途中、「君は歌えるか?」「はい、歌えます」と女の子がメモリーを歌い、「ああ、その曲はこの建物で聞いたなあ」とアドリブ。思わず、ぼく一人だけ大きな拍手を送った(だれかぼくにつられてもう一人拍手していた)。そんなサービスもありつつ、子供達が楽器の才能を開花させてバンドに参加してくYou’re in the band、親にじぶんの気持ちを聞いてほしいとI got so much insideと歌うバラードなど、目新しさはまったくないオーソドックスな演出にして、テンポよくロック音楽で綴る。なにより、子役たちがドラム、ギター、ベース、キーボードと、超絶技巧をライブで披露してるのがすごい。どれだけオーディションをしてこの人材を集めたのだろうか。

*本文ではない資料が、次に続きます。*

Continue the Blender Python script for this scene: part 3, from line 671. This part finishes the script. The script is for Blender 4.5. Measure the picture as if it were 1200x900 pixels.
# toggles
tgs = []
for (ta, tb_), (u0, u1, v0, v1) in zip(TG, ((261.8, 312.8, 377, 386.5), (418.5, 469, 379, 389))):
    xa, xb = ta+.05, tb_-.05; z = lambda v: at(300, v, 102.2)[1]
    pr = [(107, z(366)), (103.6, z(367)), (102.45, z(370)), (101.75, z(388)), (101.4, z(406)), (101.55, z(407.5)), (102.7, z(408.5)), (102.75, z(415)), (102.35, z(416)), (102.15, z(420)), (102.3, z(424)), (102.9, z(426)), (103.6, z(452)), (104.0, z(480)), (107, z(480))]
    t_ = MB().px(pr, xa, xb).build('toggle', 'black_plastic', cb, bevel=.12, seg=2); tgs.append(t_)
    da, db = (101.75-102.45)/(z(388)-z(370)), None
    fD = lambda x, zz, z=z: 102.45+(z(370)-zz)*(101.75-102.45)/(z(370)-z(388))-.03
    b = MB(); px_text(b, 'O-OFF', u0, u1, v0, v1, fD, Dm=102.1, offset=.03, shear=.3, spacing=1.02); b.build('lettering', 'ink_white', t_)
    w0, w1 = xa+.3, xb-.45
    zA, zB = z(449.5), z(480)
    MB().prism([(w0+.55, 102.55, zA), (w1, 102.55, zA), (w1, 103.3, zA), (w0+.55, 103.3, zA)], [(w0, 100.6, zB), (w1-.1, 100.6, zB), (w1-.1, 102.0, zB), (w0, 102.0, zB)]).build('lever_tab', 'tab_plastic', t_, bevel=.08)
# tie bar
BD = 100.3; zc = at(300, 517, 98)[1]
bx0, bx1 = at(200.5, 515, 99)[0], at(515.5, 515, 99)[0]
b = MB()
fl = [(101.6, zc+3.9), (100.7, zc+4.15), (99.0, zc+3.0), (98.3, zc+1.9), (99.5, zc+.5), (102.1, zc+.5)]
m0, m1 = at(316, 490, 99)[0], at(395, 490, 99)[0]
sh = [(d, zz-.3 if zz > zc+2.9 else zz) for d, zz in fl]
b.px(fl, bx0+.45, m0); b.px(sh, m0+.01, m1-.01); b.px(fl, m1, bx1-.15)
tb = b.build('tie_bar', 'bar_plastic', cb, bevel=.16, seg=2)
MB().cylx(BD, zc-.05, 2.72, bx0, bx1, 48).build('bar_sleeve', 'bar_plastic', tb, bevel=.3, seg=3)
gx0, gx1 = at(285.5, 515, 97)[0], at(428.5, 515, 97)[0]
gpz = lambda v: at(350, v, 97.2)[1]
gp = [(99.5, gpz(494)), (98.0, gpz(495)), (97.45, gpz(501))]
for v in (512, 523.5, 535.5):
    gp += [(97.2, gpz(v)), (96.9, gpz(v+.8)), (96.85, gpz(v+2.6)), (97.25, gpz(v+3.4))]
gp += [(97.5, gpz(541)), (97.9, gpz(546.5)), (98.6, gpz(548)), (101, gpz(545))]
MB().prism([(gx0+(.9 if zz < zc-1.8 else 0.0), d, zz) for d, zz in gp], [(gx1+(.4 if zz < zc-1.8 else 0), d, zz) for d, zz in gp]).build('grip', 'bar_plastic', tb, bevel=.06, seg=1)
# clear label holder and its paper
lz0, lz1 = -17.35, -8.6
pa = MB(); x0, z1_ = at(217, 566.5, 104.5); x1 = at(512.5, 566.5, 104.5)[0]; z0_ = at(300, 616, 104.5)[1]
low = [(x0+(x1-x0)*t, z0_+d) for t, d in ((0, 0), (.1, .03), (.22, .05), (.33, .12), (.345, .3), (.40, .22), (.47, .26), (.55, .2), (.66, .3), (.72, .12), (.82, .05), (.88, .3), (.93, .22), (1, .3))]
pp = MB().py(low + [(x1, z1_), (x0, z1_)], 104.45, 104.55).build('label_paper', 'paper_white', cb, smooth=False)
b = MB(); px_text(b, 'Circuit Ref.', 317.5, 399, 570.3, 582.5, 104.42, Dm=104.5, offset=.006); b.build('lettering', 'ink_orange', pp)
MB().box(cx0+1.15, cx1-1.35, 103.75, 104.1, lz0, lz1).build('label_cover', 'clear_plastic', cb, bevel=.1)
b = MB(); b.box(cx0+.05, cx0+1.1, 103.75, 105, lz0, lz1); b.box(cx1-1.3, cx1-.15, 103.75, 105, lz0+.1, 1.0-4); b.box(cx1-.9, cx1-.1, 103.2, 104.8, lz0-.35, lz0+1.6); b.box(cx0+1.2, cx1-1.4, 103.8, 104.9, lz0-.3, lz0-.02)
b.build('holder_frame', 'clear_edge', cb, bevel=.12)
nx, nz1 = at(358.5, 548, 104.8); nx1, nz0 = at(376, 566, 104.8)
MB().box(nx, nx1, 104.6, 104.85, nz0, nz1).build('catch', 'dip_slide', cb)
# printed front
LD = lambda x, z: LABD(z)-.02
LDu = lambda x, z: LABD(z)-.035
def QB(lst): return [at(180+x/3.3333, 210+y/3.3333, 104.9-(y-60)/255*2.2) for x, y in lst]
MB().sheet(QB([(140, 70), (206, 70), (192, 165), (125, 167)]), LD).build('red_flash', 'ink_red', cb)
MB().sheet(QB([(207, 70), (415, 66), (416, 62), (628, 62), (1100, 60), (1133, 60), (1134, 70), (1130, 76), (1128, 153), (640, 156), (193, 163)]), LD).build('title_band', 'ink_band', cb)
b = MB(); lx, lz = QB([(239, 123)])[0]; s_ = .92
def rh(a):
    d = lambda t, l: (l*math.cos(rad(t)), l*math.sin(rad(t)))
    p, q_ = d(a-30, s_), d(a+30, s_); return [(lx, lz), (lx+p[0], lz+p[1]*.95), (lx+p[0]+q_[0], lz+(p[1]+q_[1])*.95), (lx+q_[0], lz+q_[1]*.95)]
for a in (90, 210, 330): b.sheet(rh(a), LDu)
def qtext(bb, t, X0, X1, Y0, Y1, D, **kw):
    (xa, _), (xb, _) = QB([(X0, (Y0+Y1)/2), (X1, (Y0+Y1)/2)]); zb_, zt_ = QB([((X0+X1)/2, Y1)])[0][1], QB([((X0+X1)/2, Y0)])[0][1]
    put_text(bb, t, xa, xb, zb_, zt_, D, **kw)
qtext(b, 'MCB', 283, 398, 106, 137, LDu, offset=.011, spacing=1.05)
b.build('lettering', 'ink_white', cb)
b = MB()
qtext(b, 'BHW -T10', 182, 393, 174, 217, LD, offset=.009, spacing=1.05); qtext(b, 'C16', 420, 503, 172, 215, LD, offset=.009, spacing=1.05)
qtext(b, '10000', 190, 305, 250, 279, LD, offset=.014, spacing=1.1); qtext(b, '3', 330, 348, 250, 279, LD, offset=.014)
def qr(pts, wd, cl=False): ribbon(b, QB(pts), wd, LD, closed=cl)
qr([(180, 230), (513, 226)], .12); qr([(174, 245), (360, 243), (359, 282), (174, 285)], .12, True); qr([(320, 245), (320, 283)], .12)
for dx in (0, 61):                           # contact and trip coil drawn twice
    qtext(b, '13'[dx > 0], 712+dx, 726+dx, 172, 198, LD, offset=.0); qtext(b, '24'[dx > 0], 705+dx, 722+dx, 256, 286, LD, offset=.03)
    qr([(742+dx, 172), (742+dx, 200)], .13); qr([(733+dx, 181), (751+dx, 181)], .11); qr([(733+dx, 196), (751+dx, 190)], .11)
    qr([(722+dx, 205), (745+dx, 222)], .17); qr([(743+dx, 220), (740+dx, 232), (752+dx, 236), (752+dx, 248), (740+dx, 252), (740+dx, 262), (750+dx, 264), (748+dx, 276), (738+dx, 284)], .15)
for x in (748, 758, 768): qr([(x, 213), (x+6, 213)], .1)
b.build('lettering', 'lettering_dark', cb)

ラストで、子供達の素晴らしい演奏に打たれて、文句を言っていた大人たちも拍手喝采を送り、親子も和解する――そんな単純なエンディングに、子供達の生き生きとした熱演に、すごい演奏に、そしてなにより変わらないロイド=ウェバーの音楽への情熱に、ぼくも小塚くんも感極まって、ぼろぼろ泣いてしまった。

昨日まで、『オテロ』『トゥーランドット』の2本のオペラ、それを否定しつつ生まれてきたジャズ・ミュージカル『 42ndストリート』、さらにアメリカミュージカルへのアンチテーゼとしての『レミゼラブル』とみてきて、ぼくの創作にあらためて指針を与えてくれた。しかし、この『スクール・オヴ・ロック』には、たんに肯定しかない。流行りとは言えない70年代風のロック、単純で素敵なストーリー・・・いま、**が流行りだからどうのこうのというのではない。たんに、この音楽が好きなんだ、これをやり続けているんだという、音楽への、ミュージカルへの、彼自身がこれまでやってきたことへの、大いなる肯定だけがある。それが、これほどまで感動的だとは!

ほんとうに、久し振りに、素晴らしいミュージカルをみた。心から傑作だと思った。これがヒットする理由もわかった。生涯をつうじて、クリエーターはいろんなことを試し、時流を追いかけ、反発し、苦手なこともトライしたり、評価されるために、いろいろもがき苦しむ。もちろん、それはすべて意味がある。そのうえで、けっきょく、ああだこうだじゃなくて、じぶんの好きなことを突き詰めてやり続けることの戻っていく。それが究極の答えになるんやろうな。今年69歳のロイド=ウェバー。もがき続けて、69歳でまたロックにもどってヒットを飛ばすって、マジでロックやん。